Related rates

[Goldenboko]

Mid-term coming up, and I seem to be really rusty on my conic related rates.

Found a good example online, "A conical water tank with vertex down has a radius of 8 feet at the top and is 16 feet high. If water flows into the tank at a rate of 12ft^3 per minute, how fast is the depth of the water increasing when the water is 10 feet deep."

I'm sure I can remember how to do this, but seeing one out would help for my midterm as I won't be getting help from my teacher.

[Endless]

Ooo, I'm a bit rusty at that, so let's see.

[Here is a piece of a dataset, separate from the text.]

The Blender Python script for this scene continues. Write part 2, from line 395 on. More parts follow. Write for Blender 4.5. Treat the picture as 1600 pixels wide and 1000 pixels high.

Volume of a cone: 1/3 pi*r^2*h

Your cone fills up at a speed of 12ft^3/min, so in one minute, the height goes from h to H as follows:

1/3*pi*R^2*H-1/3*pi*r^2*h = 12
We know that at max height, r_max = 8 and h_max = 16, and since the radius is proportional to the height (it's a cone), we have r = h/2

Therefore 1/3*pi*(H/2)^2*H-1/3*pi*(h/2)^2*h = 12
H^3 = (12*3*4/pi)+h^3
H = (144/pi + h^3)^(1/3)

With h=10, your new height after one minute is H ~ 10.150512 ft, so the speed in ft/min is the difference in height:
S = H-h ~ 0.150512ft/min

If you want to generalize for any given height h, what is the speed in ft/min:

S = H-h = (144/pi + h^3)^(1/3)-h

Generalized more for any cone of radius alpha*h:

S = {[(36/pi)+((alpha)^2*(h^3))]/(alpha^2)}^(1/3) - h

And furthermore, with a speed v in ft^3/min:

S = {[(3*v/pi)+((alpha)^2*(h^3))]/(alpha^2)}^(1/3) - h

[Goldenboko]

Thanks! It was putting this part

We know that at max height, r_max = 8 and h_max = 16, and since the radius is proportional to the height (it's a cone), we have r = h/2

Together that impeded me from finishing the problem. Took the Exam 2 hours after reading, sadly after all that, there was no conic question!